Naquela época, La Hispaniola estava abalada. Havia ocorrido uma rebelião de espanhóis frustrados, além de um levante de diversos caciques indígenas que lutavam contra os invasores.

O novo governador das Índias — o comendador de Lares, frei Nicolau de Ovando — propôs-se a pacificar a ilha. A longínqua região de Jaragua estava na sua mira, não só porque ali se haviam refugiado os rebeldes espanhóis, mas também porque haviam chegado rumores de que Anacaona e outros caciques estariam conspirando contra a coroa espanhola. Por isso, as ideias de “pacificação” do governador e da cacique eram muito diferentes.

Em um domingo de julho de 1503, Anacaona recebeu Ovando na praça de Jaragua com grandes festas, cantos e danças, como era de costume. O governador chegou com 70 homens a cavalo e 200 andarilhos.

Compareceram também à celebração dezenas de caciques, súditos de Anacaona. Ela foi uma das últimas a chegar à praça, acompanhada da filha e de outras líderes mulheres.

Depois de várias demonstrações das celebrações dos taínos, os homenageados convidaram os indígenas a reunir-se em uma choupana para retribuir as honras com um espetáculo próprio.

Entusiasmados e desarmados, os caciques e seus acompanhantes reuniram-se em uma casa de madeira e palha. Enquanto eles presenciavam uma competição, Ovando deu o sinal combinado para seus homens, que os capturaram, amarraram e queimaram vivos.

Enquanto isso, outros espanhóis atacavam os indígenas que estavam no lado de fora. De las Casas conta que eles cortaram as pernas das crianças enquanto elas corriam. E, quando algum espanhol tentava salvar uma criança fazendo-a montar no seu cavalo, outro se aproximava e “atravessava a criança com uma lança”

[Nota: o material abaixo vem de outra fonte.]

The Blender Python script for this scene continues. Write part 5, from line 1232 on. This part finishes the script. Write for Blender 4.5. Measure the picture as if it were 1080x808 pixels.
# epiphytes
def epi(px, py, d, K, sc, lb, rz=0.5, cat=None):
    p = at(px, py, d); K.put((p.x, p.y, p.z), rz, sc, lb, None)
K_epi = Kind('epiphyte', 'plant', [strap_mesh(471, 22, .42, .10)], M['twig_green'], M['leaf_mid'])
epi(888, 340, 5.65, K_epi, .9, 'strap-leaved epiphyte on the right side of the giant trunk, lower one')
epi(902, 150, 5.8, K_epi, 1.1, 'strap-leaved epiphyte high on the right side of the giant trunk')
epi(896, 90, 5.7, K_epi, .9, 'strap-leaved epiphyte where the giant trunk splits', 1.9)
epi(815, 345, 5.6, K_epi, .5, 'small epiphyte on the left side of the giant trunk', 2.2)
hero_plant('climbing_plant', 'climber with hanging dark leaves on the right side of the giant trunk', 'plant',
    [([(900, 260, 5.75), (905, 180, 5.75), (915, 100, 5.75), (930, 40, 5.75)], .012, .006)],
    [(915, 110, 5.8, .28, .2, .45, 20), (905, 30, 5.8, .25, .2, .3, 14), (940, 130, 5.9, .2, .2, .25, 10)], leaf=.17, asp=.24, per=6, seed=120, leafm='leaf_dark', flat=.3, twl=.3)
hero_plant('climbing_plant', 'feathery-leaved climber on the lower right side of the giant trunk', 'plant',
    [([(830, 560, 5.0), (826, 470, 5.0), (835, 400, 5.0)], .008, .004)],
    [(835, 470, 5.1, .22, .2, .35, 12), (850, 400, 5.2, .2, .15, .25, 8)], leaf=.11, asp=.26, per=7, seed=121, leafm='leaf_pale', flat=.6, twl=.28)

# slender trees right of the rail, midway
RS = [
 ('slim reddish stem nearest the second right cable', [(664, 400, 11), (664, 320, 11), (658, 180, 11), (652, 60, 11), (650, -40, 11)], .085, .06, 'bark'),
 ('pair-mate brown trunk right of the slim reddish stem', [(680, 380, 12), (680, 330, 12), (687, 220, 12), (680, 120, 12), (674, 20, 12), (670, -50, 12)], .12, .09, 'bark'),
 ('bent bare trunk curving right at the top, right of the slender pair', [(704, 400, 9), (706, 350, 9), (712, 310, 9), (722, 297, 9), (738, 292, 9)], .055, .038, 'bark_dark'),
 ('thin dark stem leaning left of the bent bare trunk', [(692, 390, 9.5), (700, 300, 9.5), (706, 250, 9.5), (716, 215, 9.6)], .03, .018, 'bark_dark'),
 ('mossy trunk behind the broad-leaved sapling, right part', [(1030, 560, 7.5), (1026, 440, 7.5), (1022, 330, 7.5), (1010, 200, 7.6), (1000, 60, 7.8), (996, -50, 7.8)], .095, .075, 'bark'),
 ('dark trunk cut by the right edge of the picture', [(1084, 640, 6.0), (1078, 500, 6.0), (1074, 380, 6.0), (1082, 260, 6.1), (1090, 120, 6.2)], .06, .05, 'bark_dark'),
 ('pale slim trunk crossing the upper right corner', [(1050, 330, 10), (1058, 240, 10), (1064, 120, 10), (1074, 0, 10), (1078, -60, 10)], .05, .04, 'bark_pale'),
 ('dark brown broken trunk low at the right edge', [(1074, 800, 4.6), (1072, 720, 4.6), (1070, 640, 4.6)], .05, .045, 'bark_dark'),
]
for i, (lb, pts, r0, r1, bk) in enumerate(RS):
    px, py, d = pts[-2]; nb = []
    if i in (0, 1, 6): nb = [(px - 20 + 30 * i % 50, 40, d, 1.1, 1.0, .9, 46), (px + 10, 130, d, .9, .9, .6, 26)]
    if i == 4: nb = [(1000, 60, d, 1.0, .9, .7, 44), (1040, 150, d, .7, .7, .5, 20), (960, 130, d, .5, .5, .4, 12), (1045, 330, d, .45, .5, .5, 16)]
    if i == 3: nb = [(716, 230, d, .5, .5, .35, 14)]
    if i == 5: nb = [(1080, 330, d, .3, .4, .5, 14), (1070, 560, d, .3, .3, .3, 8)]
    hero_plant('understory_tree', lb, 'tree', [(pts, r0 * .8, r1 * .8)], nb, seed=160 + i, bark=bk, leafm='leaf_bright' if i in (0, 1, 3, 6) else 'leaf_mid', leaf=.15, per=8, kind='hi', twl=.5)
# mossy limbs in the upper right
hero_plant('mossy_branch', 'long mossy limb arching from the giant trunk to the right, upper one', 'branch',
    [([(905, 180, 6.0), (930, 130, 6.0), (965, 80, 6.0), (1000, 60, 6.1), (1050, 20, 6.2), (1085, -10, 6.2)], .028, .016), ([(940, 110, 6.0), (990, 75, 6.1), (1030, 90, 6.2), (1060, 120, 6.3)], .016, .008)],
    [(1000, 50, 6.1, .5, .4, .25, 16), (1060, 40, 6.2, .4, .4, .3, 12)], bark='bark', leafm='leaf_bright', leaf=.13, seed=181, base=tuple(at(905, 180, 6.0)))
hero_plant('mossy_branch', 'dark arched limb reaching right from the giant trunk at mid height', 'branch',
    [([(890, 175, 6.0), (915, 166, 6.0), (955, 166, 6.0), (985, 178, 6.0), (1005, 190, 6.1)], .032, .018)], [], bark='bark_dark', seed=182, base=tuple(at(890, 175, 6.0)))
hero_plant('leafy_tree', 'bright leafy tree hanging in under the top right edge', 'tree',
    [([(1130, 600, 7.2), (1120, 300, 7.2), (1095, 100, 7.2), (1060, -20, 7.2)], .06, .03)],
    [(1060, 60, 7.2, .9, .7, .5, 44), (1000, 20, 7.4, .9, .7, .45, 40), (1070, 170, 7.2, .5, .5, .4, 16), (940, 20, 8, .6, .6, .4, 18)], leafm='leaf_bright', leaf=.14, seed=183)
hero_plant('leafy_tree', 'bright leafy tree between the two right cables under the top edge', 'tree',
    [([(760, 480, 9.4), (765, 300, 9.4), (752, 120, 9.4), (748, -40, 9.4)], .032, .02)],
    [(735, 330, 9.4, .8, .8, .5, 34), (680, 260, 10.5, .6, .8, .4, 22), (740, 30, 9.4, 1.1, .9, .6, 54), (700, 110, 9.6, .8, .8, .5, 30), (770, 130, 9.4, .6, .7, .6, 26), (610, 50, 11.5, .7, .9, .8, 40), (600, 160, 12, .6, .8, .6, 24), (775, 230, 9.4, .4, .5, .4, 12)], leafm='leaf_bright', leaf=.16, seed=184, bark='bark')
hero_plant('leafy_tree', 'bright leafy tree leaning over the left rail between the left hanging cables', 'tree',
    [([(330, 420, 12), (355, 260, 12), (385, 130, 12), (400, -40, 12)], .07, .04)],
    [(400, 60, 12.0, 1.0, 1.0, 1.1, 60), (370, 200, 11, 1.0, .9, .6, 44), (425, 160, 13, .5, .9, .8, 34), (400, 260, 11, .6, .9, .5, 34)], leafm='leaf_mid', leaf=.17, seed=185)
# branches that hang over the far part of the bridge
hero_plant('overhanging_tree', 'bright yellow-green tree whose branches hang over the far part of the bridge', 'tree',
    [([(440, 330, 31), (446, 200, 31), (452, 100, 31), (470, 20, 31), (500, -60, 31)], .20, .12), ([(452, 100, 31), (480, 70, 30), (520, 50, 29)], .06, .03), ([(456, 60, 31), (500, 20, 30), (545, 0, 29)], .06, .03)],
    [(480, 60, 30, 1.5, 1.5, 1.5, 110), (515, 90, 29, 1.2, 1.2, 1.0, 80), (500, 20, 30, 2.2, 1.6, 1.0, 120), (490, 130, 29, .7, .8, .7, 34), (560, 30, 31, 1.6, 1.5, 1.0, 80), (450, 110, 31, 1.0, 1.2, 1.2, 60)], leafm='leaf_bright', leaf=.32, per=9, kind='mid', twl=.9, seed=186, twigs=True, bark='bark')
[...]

Por vários meses depois do massacre, Nicolau de Ovando conduziu uma sangrenta campanha de perseguição contra os indígenas, até que foram quase exterminados da ilha, segundo Samuel M. Wilson no seu livro Hispaniola: Caribbean Chiefdoms in the Age of Columbus (“La Hispaniola: Os cacicados do Caribe no tempo de Colombo”, em tradução livre).

Suas campanhas sangrentas e uma série de epidemias reduziram a população de La Hispaniola, das 500 mil pessoas estimadas na época da chegada de Colombo, para apenas 60 mil nativos, segundo dados do censo de 1507 no Manual de la Historia Dominicana (“Manual da história dominicana”, em tradução livre), do historiador Frank Moya Pons. Traída Anacaona foi capturada e morta enforcada. O diretor do Museu de Anacaona afirma que ela “foi a rainha taína mais adorada pelo povo. Não baixou a cabeça até o último dia e deu sua vida por eles”.

Já Navarro a descreve simplesmente como “a líder máxima de toda a população, não somente nesta ilha [La Hispaniola], mas também em Porto Rico, Cuba e parte da Jamaica”.

Sua história é recordada em canções, como “Anacaona”, do cantor porto-riquenho Cheo Feliciano, e nos poemas que levam seu nome, escritos pela poetisa dominicana Salomé Ureña.